I left this show with a renewed interest in Sony products. The Sony representative showed the digital video camera audience that he shared their passion for tech. He was one of them. He stopped being an advertiser and became a fellow enthusiast. Sony shared its passions and values. It connected with the podcast audience in a way that traditional advertising could never have done.
So how can local news stations get in on the game?
Break the “advertiser” mentality.
Is your promotion a one-way stream of chest-pounding boasts? Are you trying to fast-talk your way into the viewer’s heart? Are you talking “at” the audience or specifically addressing her needs and emotional desires? We often think that if we scream loud and long enough, the audience will simple succumb.
“We have the most powerful doppler.”
“No one has more breaking news.”
“Our weather is the most accurate.”
Remember that the more you scream at them, the more they see your agenda as suspect.

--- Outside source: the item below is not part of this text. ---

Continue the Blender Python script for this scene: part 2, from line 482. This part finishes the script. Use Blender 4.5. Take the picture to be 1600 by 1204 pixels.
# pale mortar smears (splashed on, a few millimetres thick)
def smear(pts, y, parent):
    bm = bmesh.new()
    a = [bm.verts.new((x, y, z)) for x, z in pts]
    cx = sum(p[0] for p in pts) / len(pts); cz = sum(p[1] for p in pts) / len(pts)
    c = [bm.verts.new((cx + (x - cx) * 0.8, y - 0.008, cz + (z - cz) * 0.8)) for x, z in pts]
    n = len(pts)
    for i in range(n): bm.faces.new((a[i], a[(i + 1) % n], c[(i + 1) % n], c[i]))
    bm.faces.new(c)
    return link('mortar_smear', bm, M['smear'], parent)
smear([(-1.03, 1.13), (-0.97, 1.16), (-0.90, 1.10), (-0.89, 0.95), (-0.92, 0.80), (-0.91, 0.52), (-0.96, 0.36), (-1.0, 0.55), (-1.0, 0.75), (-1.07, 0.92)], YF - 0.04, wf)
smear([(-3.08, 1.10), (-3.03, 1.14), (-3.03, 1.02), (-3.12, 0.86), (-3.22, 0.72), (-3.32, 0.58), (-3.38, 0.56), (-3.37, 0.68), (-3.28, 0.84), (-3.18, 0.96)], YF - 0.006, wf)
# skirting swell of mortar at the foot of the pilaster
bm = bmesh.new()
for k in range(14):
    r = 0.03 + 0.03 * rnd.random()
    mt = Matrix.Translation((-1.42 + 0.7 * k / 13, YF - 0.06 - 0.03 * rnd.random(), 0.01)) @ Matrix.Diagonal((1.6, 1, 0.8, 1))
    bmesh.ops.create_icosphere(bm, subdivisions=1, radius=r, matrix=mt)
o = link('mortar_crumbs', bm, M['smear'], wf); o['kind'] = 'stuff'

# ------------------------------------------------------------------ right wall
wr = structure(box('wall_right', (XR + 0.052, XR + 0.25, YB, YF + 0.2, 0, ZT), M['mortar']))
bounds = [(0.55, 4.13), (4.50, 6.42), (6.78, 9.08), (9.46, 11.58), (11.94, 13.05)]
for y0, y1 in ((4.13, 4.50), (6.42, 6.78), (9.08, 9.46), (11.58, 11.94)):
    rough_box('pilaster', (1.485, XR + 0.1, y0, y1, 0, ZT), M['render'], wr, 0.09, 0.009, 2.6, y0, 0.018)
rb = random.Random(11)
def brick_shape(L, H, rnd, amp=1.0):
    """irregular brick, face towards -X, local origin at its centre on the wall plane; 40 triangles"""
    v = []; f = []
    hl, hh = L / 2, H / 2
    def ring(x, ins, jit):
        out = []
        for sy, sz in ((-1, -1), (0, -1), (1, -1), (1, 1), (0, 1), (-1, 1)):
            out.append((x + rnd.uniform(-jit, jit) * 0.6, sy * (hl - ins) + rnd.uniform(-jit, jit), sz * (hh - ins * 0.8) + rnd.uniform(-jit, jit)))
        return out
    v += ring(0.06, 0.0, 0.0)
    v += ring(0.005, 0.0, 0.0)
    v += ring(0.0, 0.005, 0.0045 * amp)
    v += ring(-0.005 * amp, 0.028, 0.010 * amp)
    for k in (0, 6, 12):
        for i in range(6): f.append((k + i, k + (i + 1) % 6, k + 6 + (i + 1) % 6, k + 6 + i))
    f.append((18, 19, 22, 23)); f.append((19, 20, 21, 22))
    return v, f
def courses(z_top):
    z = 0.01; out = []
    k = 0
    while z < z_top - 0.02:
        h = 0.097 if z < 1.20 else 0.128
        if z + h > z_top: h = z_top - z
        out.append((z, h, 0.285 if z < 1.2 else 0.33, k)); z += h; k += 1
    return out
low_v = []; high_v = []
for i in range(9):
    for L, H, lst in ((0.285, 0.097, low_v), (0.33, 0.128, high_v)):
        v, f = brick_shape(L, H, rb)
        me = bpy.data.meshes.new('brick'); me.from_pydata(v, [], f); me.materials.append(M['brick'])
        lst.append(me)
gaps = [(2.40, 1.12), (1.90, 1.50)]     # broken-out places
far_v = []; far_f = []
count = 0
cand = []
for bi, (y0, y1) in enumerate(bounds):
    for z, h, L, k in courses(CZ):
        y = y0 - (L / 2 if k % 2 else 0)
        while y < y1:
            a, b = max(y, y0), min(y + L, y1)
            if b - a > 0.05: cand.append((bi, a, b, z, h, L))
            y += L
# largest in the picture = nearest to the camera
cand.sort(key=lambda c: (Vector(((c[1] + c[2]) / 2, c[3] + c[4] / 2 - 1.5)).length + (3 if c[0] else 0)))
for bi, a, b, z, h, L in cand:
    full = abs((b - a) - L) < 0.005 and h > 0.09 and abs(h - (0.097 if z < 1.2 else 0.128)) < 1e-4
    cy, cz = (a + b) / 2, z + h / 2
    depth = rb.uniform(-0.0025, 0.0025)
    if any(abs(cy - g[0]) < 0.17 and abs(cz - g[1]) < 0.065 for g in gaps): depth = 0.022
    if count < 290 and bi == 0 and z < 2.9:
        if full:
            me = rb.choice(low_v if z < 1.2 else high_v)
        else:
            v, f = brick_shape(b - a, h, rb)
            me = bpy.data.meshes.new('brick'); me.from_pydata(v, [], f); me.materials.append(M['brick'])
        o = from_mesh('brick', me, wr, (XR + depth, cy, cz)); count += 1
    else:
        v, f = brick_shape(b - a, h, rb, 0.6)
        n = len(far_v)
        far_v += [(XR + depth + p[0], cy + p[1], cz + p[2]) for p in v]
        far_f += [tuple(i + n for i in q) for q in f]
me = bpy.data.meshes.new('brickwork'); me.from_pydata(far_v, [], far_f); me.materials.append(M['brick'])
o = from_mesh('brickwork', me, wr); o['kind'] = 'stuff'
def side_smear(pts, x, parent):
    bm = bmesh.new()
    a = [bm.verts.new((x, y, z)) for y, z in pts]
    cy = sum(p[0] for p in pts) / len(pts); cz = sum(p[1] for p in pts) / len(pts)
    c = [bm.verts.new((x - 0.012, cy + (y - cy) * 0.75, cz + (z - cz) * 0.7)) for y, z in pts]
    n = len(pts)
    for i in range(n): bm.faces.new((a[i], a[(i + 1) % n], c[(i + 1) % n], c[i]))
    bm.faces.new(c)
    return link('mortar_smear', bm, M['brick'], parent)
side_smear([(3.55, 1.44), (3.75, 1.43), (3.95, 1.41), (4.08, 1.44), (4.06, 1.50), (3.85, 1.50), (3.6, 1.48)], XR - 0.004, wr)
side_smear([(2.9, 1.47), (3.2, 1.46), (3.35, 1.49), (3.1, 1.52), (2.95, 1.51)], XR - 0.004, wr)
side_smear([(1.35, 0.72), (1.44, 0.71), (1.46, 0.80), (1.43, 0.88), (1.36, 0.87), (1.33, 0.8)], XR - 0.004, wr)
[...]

Take a hard look at the tone and message of your advertising. Is it all about you? Are your weather promos one long litany of doppler boasts with a cursory “we’ll keep you safe” mention thrown in at the end? When used carefully product feature messages can be effective, but remember that the audience still sees them as “advertising.” They know it is primarily focused on the station’s own self-centered agenda.
Be a catalyst for feedback and participation.
Use your web site to invite comment and participation from the community. Don’t just present the information, join in on the discussions. Juice your forums and get the discussions going. This shows the audience that you consider yourself a part of a community, not just a media organization.
Showcase the web community on your air.
Use the web community as a driver for your on-air product. Acknowledge story ideas from the on-line community. Reference good points brought up in the forums. Use the forums to find interesting people for stories. For example, if you are doing a story on winter storms, start a discussion thread on the forum first, then ask the participants to be on camera in your story. After the story is done, promote that the discussion continues on line.